Tales of the haunted fourth floor of Kilachand Hall

‘We thought it was someone knocking on the room next door, but then we realized no one was in the room next door.’

Kilachand Hall on 91 Bay State Road is a BU dorm to be envied by all. While it may not be StuVi level, the Hall has two study lounges, a TV room, kitchen, and blissful AC in all rooms. It is home to 418 residences, and the former death bed of American playwright Eugene O’Neill.


To honor O’Neill’s 50th anniversary of death, in 2003 a plaque and a photocopy of a letter from his wife, Carlotta O’Neill, to a friend was placed in the hall. The letter was written on “Hotel Shelton” stationery a few days after the playwright’s death.

O’Neill was a talented playwright and Nobel laureate in Literature who spent most of his life in hotel rooms. He was born in a hotel, grew up in one, and eventually died in the former Shelton hotel that became Kilachand Hall. According to his online biography, the playwright was unable to work and longed for his death as he sat waiting for it in room 401.

The floor is now known as The Writer’s Corridor and is speciality housing offered to students interested in literature and ghost tales, as it is rumored O’Neill’s ghost haunts the hall. In fact, the fourth floor of Kilachand is distinctly different from the rest of the residence. It’s eerie vibe is noticeable immediately.

The most obvious of all distinctions is that the hall is far dimmer than any other floor.

Current Resistance Assistant Zaharoula Blanas said, “It’s classified as a historic sight because of O’Neill’s death, so the lights need to be kept dim.”

However, despite Blanas’ explanation, others seem to suspect the dimness is a result of the ghost’s creepy presence. This fear is also fueled by the endless knocking that can be heard through the paper thin walls.

“I live on the fourth floor and there has been multiple occasions where my roommates and I have heard knocking on the door only to find no one’s there,” said freshman resident of room 404, Katya Leidig. “At first we thought it was someone knocking on the room next door, but then we realized no one was in the room next door and no one was in the hall.”


Eugene O’Neill was a guest in room 401 of the Shelton Hotel where he later died

Former summer resident Lauren Yee did not live on the fourth floor but still found the entire building creepy. “Sometimes there’d be scratching at the door, or the doorknob would jiggle and move like a really drunk person was trying to get into the room.
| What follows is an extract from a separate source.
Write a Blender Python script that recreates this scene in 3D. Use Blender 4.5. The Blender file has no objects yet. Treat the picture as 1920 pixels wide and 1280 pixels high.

Also on occasions when the window to the bathroom was clearly shut you could hear the shower curtain rustling and the door sounded like wind kept repeatedly hitting it.”

According to residences of the fourth floor, the elevators also seem to become extra dysfunctional on their landing.

“One of the elevator doors is always eager to open on the fourth floor for no reason. It will open and refuse to shut for several minutes when no one is inside it,” said sophomore resident Claudia Quadrino. “Meanwhile the other elevator door seems to shut way too quickly, hitting people trying to get in.”

Quadrino also recalled a time when the “alarms went off in Kilachand, but they were only going off on [the fourth] floor. I grabbed my stuff and went down to the lobby. It was super quiet –  no other alarms were going off on any other floor.”


The dimly lit corridors of Kilachand Hall’s fourth floor

The more skeptical students blame all of the hall’s strange occurrences as just a result of old infrastructure, however, many people that walk down the halls still claim they feel the presence of Eugene O’Neill lingering in the air.

In order to keep his spirit alive, every spring residents of Shelton’s fourth floor put together a collection of writing entitled “Eugene’s Legacy” to express their creativity and honor the famous legend.